Tevbe sûresi Medîne’de nâzil oldu. 128 ve 129. âyet-i kerîmeleri Mekke’de indi. 104. âyetinde tevbenin öneminden bahsedilmektedir. Bu sûreye Berâe sûresi de denir. Birinci âyet-i kerimede geçen berâe kelimesine bugünkü manada ültimatom denebilir. Sûre, müşriklerin Allahü teâlâ ile alâkalarının kesildiğini, bundan sonra onların Kâbe’ye yaklaştırılmayacaklarını, Müslüman olmadıkları takdirde cezalandırılacaklarını bildiren bir ikazdır. Sûre, Peygamber efendimizin şefkat ve merhametini bildiren âyet-i kerimelerle sona erer.
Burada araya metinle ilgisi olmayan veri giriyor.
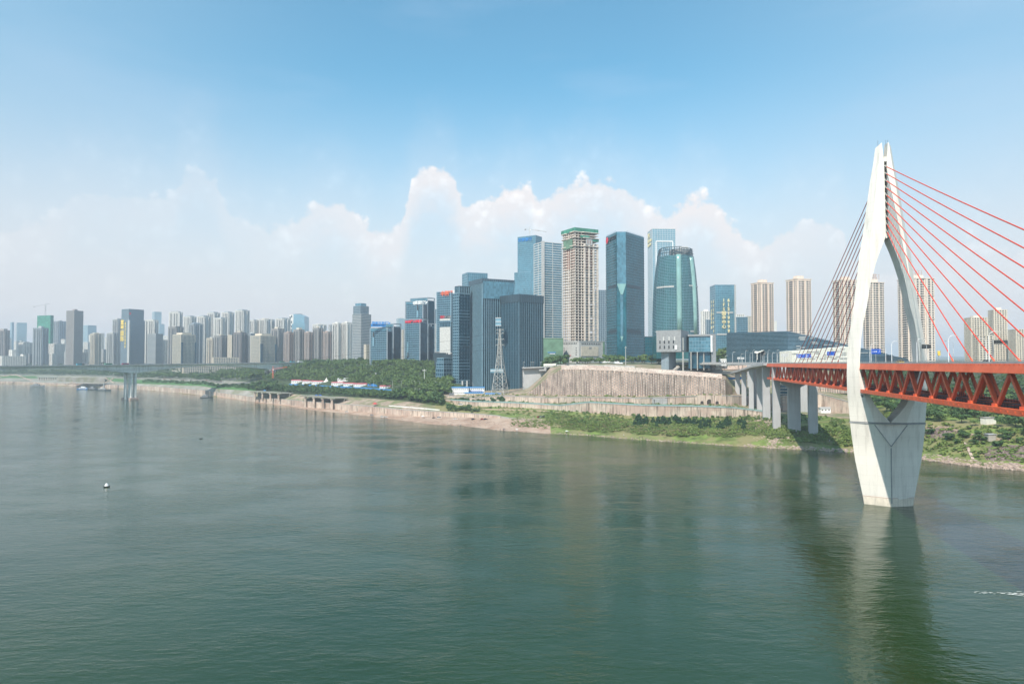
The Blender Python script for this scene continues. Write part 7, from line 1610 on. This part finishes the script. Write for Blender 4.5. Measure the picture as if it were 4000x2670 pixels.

Bu sûrenin, Enfal sûresinin devamı mı, yoksa ayrı bir sûre mi olduğu, bildirilmemiştir. Bir de, Resulullah efendimiz, besmele yazılmasını emretmediği için, bu sûrenin başına Besmele konmamıştır. (Beydavi, Celaleyn)
İki hadis-i şerif meali de şöyledir:
(Kur’an-ı kerim bana âyet âyet, harf harf nâzil oldu. Sadece Tevbe ve İhlâs sûreleri, yetmiş bin saf melekle beraber nâzil oldu.) [Beydavi]
(Enfal ve Tevbe sûrelerini okuyana kıyamette şefaat edip, onun münâfıklıktan kurtulduğuna şahitlik ederim.) [Envâr-üt-tenzil]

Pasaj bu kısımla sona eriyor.